As far as age and it being “legal” there isn’t really a problem. I am of age and I’m not part of that school district anymore so that code of conduct doesn’t apply to me. Thanks for listening guys
@WarriorOfEden
I don’t know anything about student-teacher relationships, but since they are no longer his student anyway, I’m not sure not that the whole code of conduct thing matters, I could be wrong though. If they are of college age in America, then I think that they are old enough to have a romantic relationship with someone a bit older than them.
Marina
17
I’m very sorry about your friend. That’s horrible what happened to her. But ultimately it’s the result of an abusive relationship, the fact that he was older and a former teacher is very sad, but this happens at any and all ages. I go to a support group for rape victims since I suffered a rape in my adolescence, and I hear stories of controlling relationships degenerating into abusive, and finally physically abusive and rape all the time. It breaks my heart. But I also hear of people who’s mother is 52 and their father is 64, or even wider gaps and the marriage going happily.
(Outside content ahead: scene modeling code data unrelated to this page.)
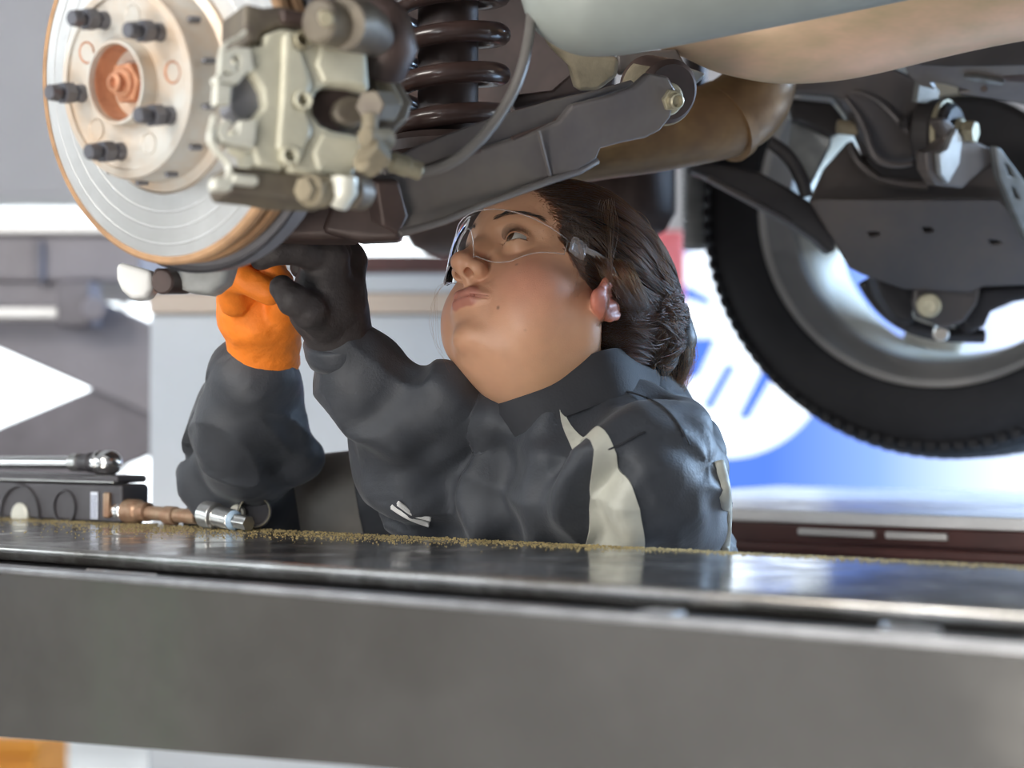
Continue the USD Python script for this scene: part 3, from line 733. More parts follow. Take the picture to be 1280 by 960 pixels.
# actuator behind on the right
part(cal, "actuator", tube(np.array([P(468, 18, 1.315), P(478, 36, 1.305), P(484, 62, 1.305), P(478, 92, 1.315)]), [.020, .024, .024, .018], 24), M["hazed_dark_iron"], "dark rubber boot")
part(cal, "lever_arm", plate([(462, 96), (476, 86), (500, 96), (519, 128), (512, 150), (490, 172), (468, 168), (474, 130)], cp - cn * .045, cn, .02, .005), M["grimy_iron"], "brown lever arm")
part(cal, "lever_arm", plate([(470, 92), (490, 94), (508, 126), (500, 146), (484, 158), (484, 120)], cp - cn * .030, cn, .012, .005), M["bracket_tan"])
part(cal, "lever_nut", hexprism(P(462, 132, 1.245), P(484, 134, 1.275), .012), M["grimy_iron"])
part(cal, "link_pin", cat(cyl(P(463, 142, 1.245), P(461, 176, 1.245), .006), cyl(P(455, 172, 1.24), P(486, 174, 1.26), .008)), M["bracket_tan"])
part(cal, "banjo_bolt", cat(hexprism(P(458, 186, 1.24), P(476, 204, 1.25), .012), cyl(P(452, 198, 1.24), P(468, 208, 1.25), .010)), M["bracket_tan"])
# lower bracket and its pins
part(cal, "lower_bracket", plate([(288, 198), (300, 208), (330, 209), (400, 220), (441, 222), (442, 236), (420, 252), (360, 250), (330, 244), (290, 240), (286, 225)], cp - cn * .006, cn, .04, .004), M["grimy_iron"], "dark lower bracket")
part(cal, "pad_ear", cat(plate([(267, 221), (288, 221), (292, 200), (296, 200), (295, 222), (290, 238), (268, 236)], cp + cn * .004, cn, .012, .002), plate([(292, 216), (324, 220), (324, 231), (292, 228)], cp + cn * .006, cn, .010, .002)), M["clip_steel"], "pale pad ear")
part(cal, "lower_bolt", cat(cyl(P(385, 238, 1.22), P(405, 240, 1.235), .012), hexprism(P(378, 237, 1.215), P(390, 238, 1.223), .0095)), M["bracket_tan"])
part(cal, "slide_pin", tube(np.array([P(430, 222, 1.235), P(429, 238, 1.235), P(422, 256, 1.24)]), [.010, .011, .008], 20), M["clip_steel"])
part(cal, "slide_boot", cyl(P(436, 240, 1.245), P(454, 242, 1.26), .0125), M["grimy_iron"])

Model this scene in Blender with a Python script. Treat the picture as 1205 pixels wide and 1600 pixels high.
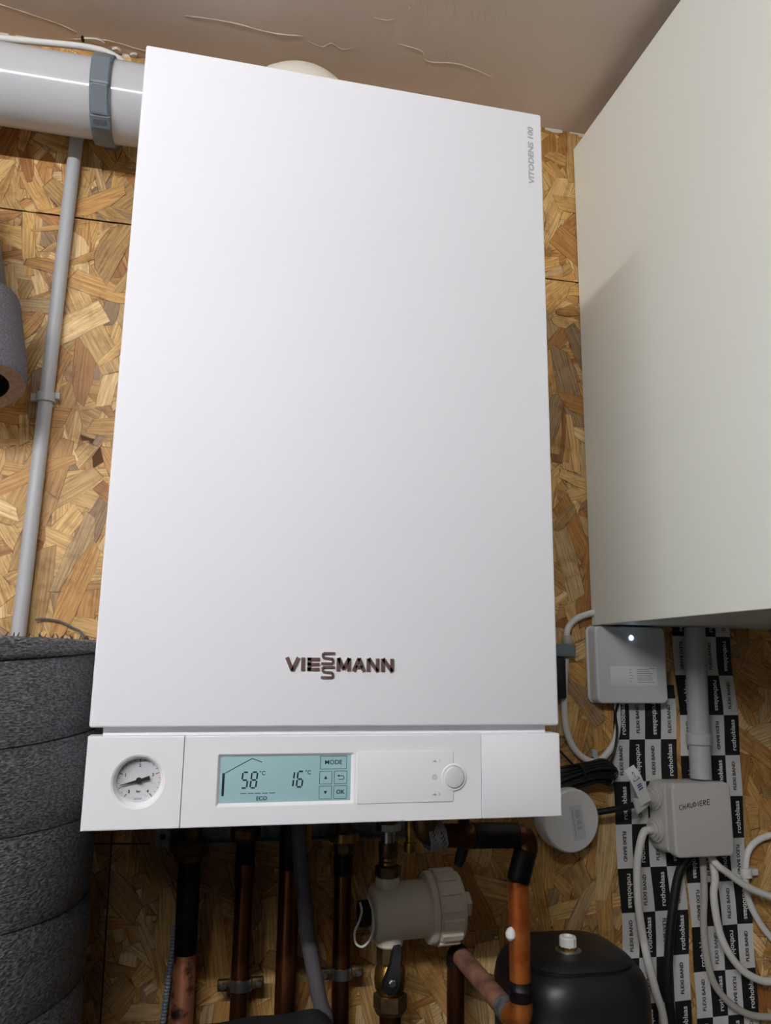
import bpy, bmesh, math, random
from mathutils import Vector, Matrix

random.seed(7)
scene = bpy.context.scene
for o in list(bpy.data.objects):
    bpy.data.objects.remove(o)
COL = scene.collection

# ------------------------------------------------------------------ camera, world, light, exposure
cam = bpy.data.cameras.new('camera')
cam_o = bpy.data.objects.new('camera', cam)
COL.objects.link(cam_o)
R0 = (0.9749834, -0.2219138, 0.0127102)      # right
R1 = (0.0550804, 0.1858079, -0.9810411)      # down
R2 = (0.2153449, 0.9571989, 0.1933827)       # forward
cam_o.matrix_world = Matrix(((R0[0], -R1[0], -R2[0], -0.1122294),
                             (R0[1], -R1[1], -R2[1], -1.0247355),
                             (R0[2], -R1[2], -R2[2], 1.4292922),
                             (0, 0, 0, 1)))
cam.sensor_fit = 'VERTICAL'
cam.sensor_height = 36.0
cam.lens = 1205.577 / 1600 * 36.0
cam.clip_start = 0.02
scene.camera = cam_o

world = bpy.data.worlds.new('world')
scene.world = world
world.use_nodes = True
world.node_tree.nodes['Background'].inputs[0].default_value = (1, 0.95, 0.88, 1)
world.node_tree.nodes['Background'].inputs[1].default_value = 0.05
LAMP_STRENGTH = 206.0
LAMP_X = (-1.55, -0.15)
LAMP_Y, LAMP_Z = -1.62, 2.15
scene.view_settings.view_transform = 'Standard'
scene.view_settings.look = 'None'
scene.view_settings.gamma = 1.0
scene.view_settings.use_curve_mapping = False
scene.view_settings.exposure = -0.06

# ------------------------------------------------------------------ helpers
def s2l(c):
    return tuple((v / 255 / 12.92) if v / 255 <= 0.04045 else ((v / 255 + 0.055) / 1.055) ** 2.4 for v in c)

MATS = {}
def mat(name, rgb, rough=0.5, metal=0.0, var=0.0, vscale=20.0, bump=0.0, bscale=80.0, rgb2=None,
        emit=0.0, spec=0.5, stretch=(1, 1, 1), lo=0.35, hi=0.65, detail=4.0):
    m = bpy.data.materials.new(name)
    m.use_nodes = True
    nt = m.node_tree
    b = nt.nodes['Principled BSDF']
    c = s2l(rgb)
    b.inputs['Base Color'].default_value = (*c, 1)
    b.inputs['Roughness'].default_value = rough
    b.inputs['Metallic'].default_value = metal
    b.inputs['Specular IOR Level'].default_value = spec
    if emit:
        b.inputs['Emission Color'].default_value = (*c, 1)
        b.inputs['Emission Strength'].default_value = emit
    if rgb2 or var or bump:
        tc = nt.nodes.new('ShaderNodeTexCoord')
        mp = nt.nodes.new('ShaderNodeMapping')
        mp.inputs['Scale'].default_value = stretch
        nt.links.new(tc.outputs['Object'], mp.inputs['Vector'])
    if rgb2 or var:
        c2 = s2l(rgb2) if rgb2 else tuple(v * (1 - var) for v in c)
        n = nt.nodes.new('ShaderNodeTexNoise')
        n.inputs['Scale'].default_value = vscale
        n.inputs['Detail'].default_value = detail
        nt.links.new(mp.outputs[0], n.inputs['Vector'])
        r = nt.nodes.new('ShaderNodeValToRGB')
        r.color_ramp.elements[0].position = lo
        r.color_ramp.elements[1].position = hi
        r.color_ramp.elements[0].color = (*c, 1)
        r.color_ramp.elements[1].color = (*c2, 1)
        nt.links.new(n.outputs['Fac'], r.inputs[0])
        nt.links.new(r.outputs[0], b.inputs['Base Color'])
    if bump:
        n2 = nt.nodes.new('ShaderNodeTexNoise')
        n2.inputs['Scale'].default_value = bscale
        n2.inputs['Detail'].default_value = 5
        nt.links.new(mp.outputs[0], n2.inputs['Vector'])
        bp = nt.nodes.new('ShaderNodeBump')
        bp.inputs['Strength'].default_value = bump
        bp.inputs['Distance'].default_value = 0.002
        nt.links.new(n2.outputs['Fac'], bp.inputs['Height'])
        nt.links.new(bp.outputs[0], b.inputs['Normal'])
    MATS[name] = m
    return m

class MB:
    """collects geometry in world coordinates, then links it as one mesh object"""
    def __init__(self):
        self.v, self.f = [], []
    def add(self, vs, fs):
        o = len(self.v)
        self.v += [Vector(p) for p in vs]
        self.f += [[i + o for i in f] for f in fs]
        return self
    def box(self, lo, hi, bevel=0.0, seg=2):
        bm = bmesh.new()
        bmesh.ops.create_cube(bm, size=1)
        for v in bm.verts:
            v.co = Vector([(lo[i] + hi[i]) / 2 + v.co[i] * (hi[i] - lo[i]) for i in range(3)])
        if bevel:
            bmesh.ops.bevel(bm, geom=list(bm.edges), offset=bevel, segments=seg, affect='EDGES', profile=0.5)
        bm.verts.index_update()
        self.add([v.co.copy() for v in bm.verts], [[v.index for v in f.verts] for f in bm.faces])
        bm.free()
        return self
    def loops(self, ls, cap0=True, cap1=True, closed=True):
        o = len(self.v)
        n = len(ls[0])
        for l in ls:
            self.v += [Vector(p) for p in l]
        for k in range(len(ls) - 1):
            for i in range(n if closed else n - 1):
                j = (i + 1) % n
                self.f.append([o + k * n + i, o + k * n + j, o + (k + 1) * n + j, o + (k + 1) * n + i])
        if cap0: self.f.append([o + i for i in range(n)][::-1])
        if cap1: self.f.append([o + (len(ls) - 1) * n + i for i in range(n)])
        return self
    def tube(self, pts, r, n=16, caps=True):
        pts = [Vector(p) for p in pts]
        rr = r if isinstance(r, (list, tuple)) else [r] * len(pts)
        T = []
        for i in range(len(pts)):
            a = pts[max(i - 1, 0)]; b = pts[min(i + 1, len(pts) - 1)]
            t = (b - a)
            T.append(t.normalized() if t.length > 1e-9 else Vector((0, 0, 1)))
        ref = Vector((0, 1, 0)) if abs(T[0].y) < 0.9 else Vector((1, 0, 0))
        nrm = (ref - T[0] * ref.dot(T[0])).normalized()
        ls = []
        for i, p in enumerate(pts):
            nrm = (nrm - T[i] * nrm.dot(T[i]))
            nrm = nrm.normalized() if nrm.length > 1e-6 else T[i].orthogonal().normalized()
            bn = T[i].cross(nrm)
            ls.append([p + (nrm * math.cos(2 * math.pi * k / n) + bn * math.sin(2 * math.pi * k / n)) * rr[i] for k in range(n)])
        return self.loops(ls, caps, caps)
    def lathe(self, prof, origin, axis=(0, 0, 1), n=32, cap0=True, cap1=True, ref=None):
        """prof = [(radius, height along axis)]"""
        ax = Vector(axis).normalized()
        u = Vector(ref).normalized() if ref else ax.orthogonal().normalized()
        w = ax.cross(u)
        O = Vector(origin)
        ls = [[O + ax * h + (u * math.cos(2 * math.pi * k / n) + w * math.sin(2 * math.pi * k / n)) * max(r, 1e-5) for k in range(n)] for r, h in prof]
        return self.loops(ls, cap0, cap1)
    def prism(self, poly, y0, y1):
        """polygon in (x, z) extruded from y0 (back) to y1 (front)"""
        return self.loops([[(x, y0, z) for x, z in poly], [(x, y1, z) for x, z in poly]])
    def build(self, name, m, parent=None, origin=None, smooth=35, uv=None):
        org = Vector(origin) if origin is not None else (Vector(parent['_org']) if parent is not None else Vector((0, 0, 0)))
        me = bpy.data.meshes.new(name)
        me.from_pydata([p - org for p in self.v], [], self.f)
        bm = bmesh.new(); bm.from_mesh(me)
        bmesh.ops.recalc_face_normals(bm, faces=bm.faces)
        bm.to_mesh(me); bm.free()
        if smooth:
            me.shade_smooth()
            me.set_sharp_from_angle(angle=math.radians(smooth))
        me.materials.append(MATS[m] if isinstance(m, str) else m)
        o = bpy.data.objects.new(name, me)
        COL.objects.link(o)
        o['_org'] = tuple(org)
        if parent is not None:
            o.parent = parent
        else:
            o.location = org
        return o

def thing(name, loc, label, cat, group=None):
    o = bpy.data.objects.new(name, None)
    COL.objects.link(o)
    o.empty_display_size = 0.02
    o.location = loc
    o['_org'] = tuple(loc)
    return tag(o, label, cat, group)

def tag(o, label, cat, group=None):
    o['label'] = label
    o['category'] = cat
    if group: o['group'] = group
    return o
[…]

We don’t know just how old this guy is. If the girl is cautious about her approach and his (which you probably should be at any age) it’s totally fine. Any kind of relationship is going to come with risks, and that’s sick and wrong…But true. I have my own opinions of what a fair gap is and you have yours, and the op probably has hers. If she feels that the guy is safe and she is mature in approaching him, then it’s fine. However, I agree that caution is appropriate.
@WarriorOfEden
True dat true dat… lol Anyway, yes. Caution is definitely key.
@WarriorOfEden
I am sorry about your friend, that is truly terrible. As far as the age he’s 9 years older. I appreciate the advice and understand where you are coming from. And as far as telling him anything I haven’t, for those who are curious. I have been trying to approach this situation with caution, that is part of why I came here to ask advice. Thanks for all the inputs.